Penny for your Thoughts: More Young People Share Salary Information
May 1, 2008 by Sarah
I have been busier than a busy thing lately. I’ve been finishing school, including the final push to print and distribute the magazine I published; working an editorial and marketing internship at an educational publisher, applying for a real start-of-my-career-type job (and getting hired!); trying to read all the books I’ve been thinking about longingly since September, and developing a serious twitter habit.
I have not blogged in over a month. These are my excuses.
Part of my internship, though, was market research (read: spending hours on the web, poking around educational and web2.0-type sites and following the links I found). This convoluted path led me to an article in the NY Times that was so blog-worthy, I knew I wanted to make the effort to start up again.
The gist of the observation is pretty straightforward — while a cultural taboo may still be in place in some circles, younger people are sharing their salaries with one another, and aren’t embarrassed to ask or tell.
One of the interview subjects, Arielle Green, is paraphrased as suggesting that for her friends, “It helps them strategize — when to push for a raise, when to start looking around.”
Having just come out of the interview/job offer process myself, I can completely agree. While the general range of salaries my instructors had advised me I could expect after graduation was helpful in establishing my overall expectations, it wasn’t specific enough. I had to submit an expectation of salary to HR at one potential employer along with my resume - no range provided, just tell us what you think you’ll make. And I was nervous - I think understandably. Too low, and you’ve undervalued your skills and contributions, too high and you’ve priced yourself out of the market with “unrealistic expectations.”

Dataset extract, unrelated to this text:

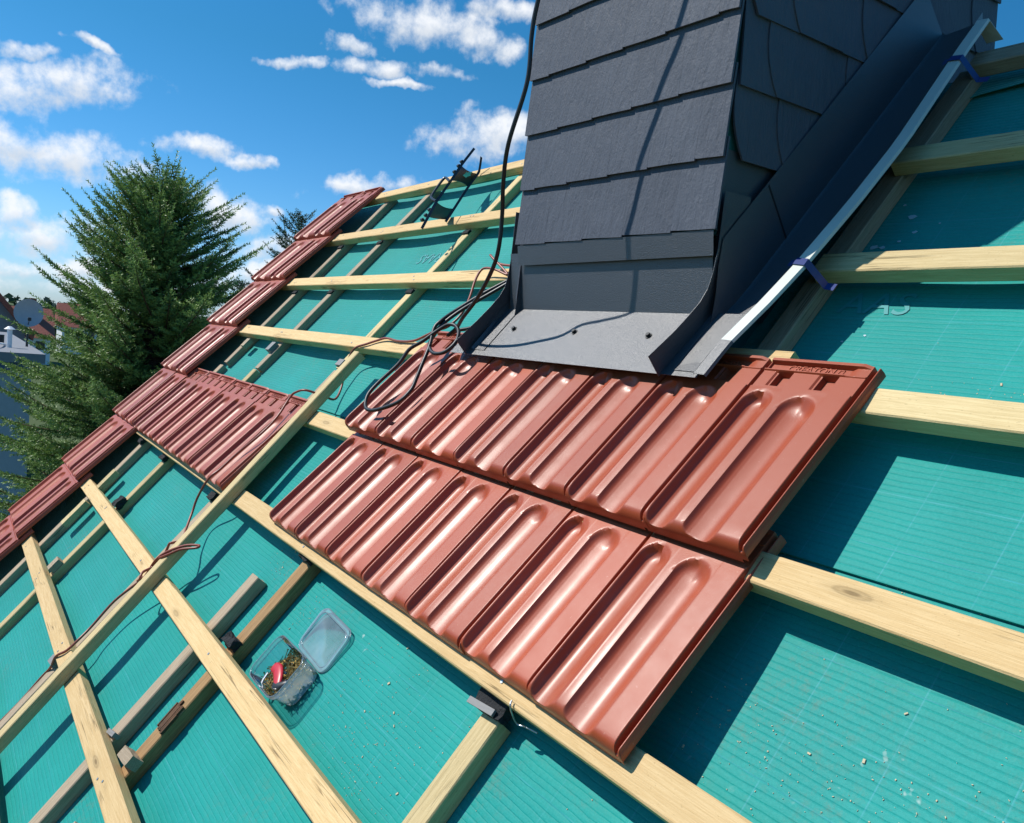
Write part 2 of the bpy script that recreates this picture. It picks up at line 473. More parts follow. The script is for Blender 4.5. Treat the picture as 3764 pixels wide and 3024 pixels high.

Thankfully, some of my friends in the industry and co-workers at my internship were able to give me some more guidance. If they’d been too reserved or uncomfortable to give me an idea of what they made, and how they negotiated, I’d have been at a loss.
Bill Coleman, chief compensation officer at Salary.com points out, “This is a generation that is much more attuned to teamwork, collaboration and sharing information. Everything they do is a kind of group event. How do you know, when you get your first job offer, if $45,000 is a good offer, a bad offer or an O.K. offer? You go to your friends.”
Now, I’m not suggesting everyone has to start shouting their salaries from the rooftops. There’s definitely an appropriate time and place, and appropriate company, for those kinds of personal conversations. Salary conversations can lead to some very uncomfortable pauses, especially if one person makes significantly more or less than the other, as the article also points out. It’s definitely a balancing act.
Still, I’d argue that as long as you’re discreet and discerning, sharing your income with close friends and colleagues is a valuable way to gain otherwise unattainable perspective.
That said, I’m new to all this, and I’ve never been burned. What do you guys think? Have you ever had a conversation about income, only to have it come back to haunt you? Are the benefits of discussing salaries worth the possible discomfort? How else can you get the information you need to know whether you’re low-balling yourself, or shooting too high?